Regardless, does all the recruiting hoopla actually work? It’s complicated, says Zikakis.

“I can say as a matter of fact that PwC hired more students after they did the coffee truck than the year they didn’t do it, but I’m hard-pressed to say it’s because of the coffee truck,” he says. “But it was another touch point in the marketing of students. It’s the same way you start noticing a car, then you see a billboard for a car, then it’s in a TV show. The more you’re exposed to it, the more you pay attention to it.”

For Kwon, it definitely helps. “It was surprising and reinforced the reason I’m interested in working there,” she says, noting General Mills was already a company she admired. “This tool bumped them up a couple notches as an ideal company to work for,” she adds.

Either way, Tomas thinks this will be the new norm. “Students have come to expect it,” she says. “The stakes have been raised.
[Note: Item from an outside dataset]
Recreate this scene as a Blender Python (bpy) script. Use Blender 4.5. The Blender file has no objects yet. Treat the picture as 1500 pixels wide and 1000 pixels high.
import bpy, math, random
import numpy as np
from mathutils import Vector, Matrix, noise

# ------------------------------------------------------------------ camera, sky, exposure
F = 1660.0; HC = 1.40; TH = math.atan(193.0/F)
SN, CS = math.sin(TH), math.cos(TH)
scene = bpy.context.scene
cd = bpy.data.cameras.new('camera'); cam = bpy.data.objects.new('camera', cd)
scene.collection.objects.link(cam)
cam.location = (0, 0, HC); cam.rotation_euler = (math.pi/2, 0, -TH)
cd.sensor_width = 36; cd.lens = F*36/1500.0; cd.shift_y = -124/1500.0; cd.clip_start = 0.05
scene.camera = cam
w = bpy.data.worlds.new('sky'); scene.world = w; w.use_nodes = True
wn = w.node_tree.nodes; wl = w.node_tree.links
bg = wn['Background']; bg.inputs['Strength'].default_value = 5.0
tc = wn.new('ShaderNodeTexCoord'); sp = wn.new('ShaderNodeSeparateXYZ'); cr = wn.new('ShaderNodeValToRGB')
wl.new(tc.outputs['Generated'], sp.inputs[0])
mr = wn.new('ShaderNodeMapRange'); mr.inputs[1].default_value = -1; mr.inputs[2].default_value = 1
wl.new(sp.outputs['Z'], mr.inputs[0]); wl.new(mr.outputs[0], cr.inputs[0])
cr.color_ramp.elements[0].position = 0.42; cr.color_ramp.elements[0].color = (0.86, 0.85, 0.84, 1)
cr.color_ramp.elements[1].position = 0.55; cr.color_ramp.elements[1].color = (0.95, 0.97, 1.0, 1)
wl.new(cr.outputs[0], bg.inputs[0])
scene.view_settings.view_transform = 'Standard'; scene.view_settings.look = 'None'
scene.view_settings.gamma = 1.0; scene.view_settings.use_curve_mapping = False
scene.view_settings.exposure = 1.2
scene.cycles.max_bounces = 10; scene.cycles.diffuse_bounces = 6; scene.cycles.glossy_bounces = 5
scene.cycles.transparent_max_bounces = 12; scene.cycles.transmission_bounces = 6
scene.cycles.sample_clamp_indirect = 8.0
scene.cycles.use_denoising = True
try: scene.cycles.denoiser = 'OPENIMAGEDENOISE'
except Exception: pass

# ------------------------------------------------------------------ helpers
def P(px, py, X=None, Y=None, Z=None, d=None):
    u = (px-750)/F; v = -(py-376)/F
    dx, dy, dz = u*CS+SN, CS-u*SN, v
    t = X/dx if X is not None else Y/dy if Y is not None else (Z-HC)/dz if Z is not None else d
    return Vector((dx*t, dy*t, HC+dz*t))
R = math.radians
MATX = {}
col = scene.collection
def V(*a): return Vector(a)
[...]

Companies know they need to compete for these students.”

Tomas also believes companies will soon be competing with more than just other companies—they’ll also be contending with entrepreneurial-minded students.

“Some of the most talented students are taking their skills and going into business themselves,” she claims. “And so, we’re asking, ‘consulting firm, what are you going to do to get that student to commit to a few years at your firm before they launch that venture as opposed to doing it right now?’ Because more and more B-schools, Carlson included, are trying to help students do just that.”